Frustrated lawmakers are now threatening to issue subpoenas as their investigation into Yosemite National Park management problems heats up.
Impatient with a slow National Park Service response to an earlier request for Yosemite-related documents, top members of the House Oversight and Government Reform Committee on Wednesday amplified their demands with the words no federal official wants to hear.
“The committee may otherwise consider the use of compulsory process to obtain these materials” if not provided by Oct. 11, the letter warned.
Addressed to Michael Reynolds, the park service’s deputy director for operations, the two-page letter seeks an “expedited inquiry report into a hostile work environment at Yosemite National Park.” The internal report was initiated in August, a Sept. 22 committee hearing revealed.
At the hearing, Yosemite’s fire and aviation management chief Kelly Martin cited repeated instances of “bullying, gender bias and favoritism” under the management of Superintendent Don Neubacher. Neubacher subsequently announced his retirement, while the Interior Department’s Office of Inspector General has initiated an investigation.
The documents and information you promised to provide relate to the safety and well-being of (park service) employees.
Letter to National Park Service from House Oversight and Government Reform Committee.
Lawmakers at the Sept. 22 hearing asked Reynolds to provide the expedited inquiry report.
“It is...disappointing that you failed to meet your commitment to assist the committee’s investigation and produce those materials,” the letter states.
Going beyond Yosemite, the committee letter signed by two Democrats and two Republicans also asks for the names of all park service employees who were “fired, dismissed or retired” at Yellowstone National Park since Jan. 1, 2013 as well as the number of park service employees fired for sexual harassment and the number of sexual harassment complaints filed during the same period.

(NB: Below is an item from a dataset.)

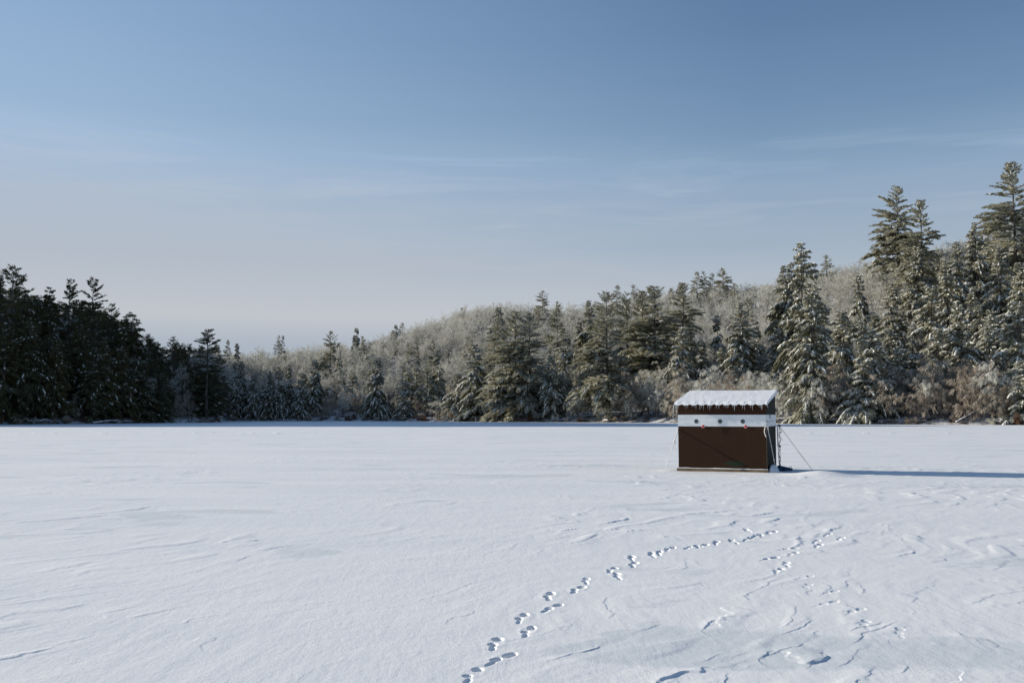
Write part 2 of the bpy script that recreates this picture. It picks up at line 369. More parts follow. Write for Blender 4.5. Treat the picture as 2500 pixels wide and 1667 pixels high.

Underscoring the bipartisan ire, the committee’s letter was signed by the committee’s conservative chairman, Rep. Jason Chaffetz, R-Utah, and the liberal senior Democrat, Rep. Elijah Cummings of Maryland, as well as the top two members of the subcommittee that oversees the Interior Department.
The Washington Post first reported on the letter Wednesday night.
“We are in receipt of the committee’s memo and we are in the process of verifying the information they requested. We will respond to the committee as soon as possible,” park service spokesman Thomas Crosson said in a statement.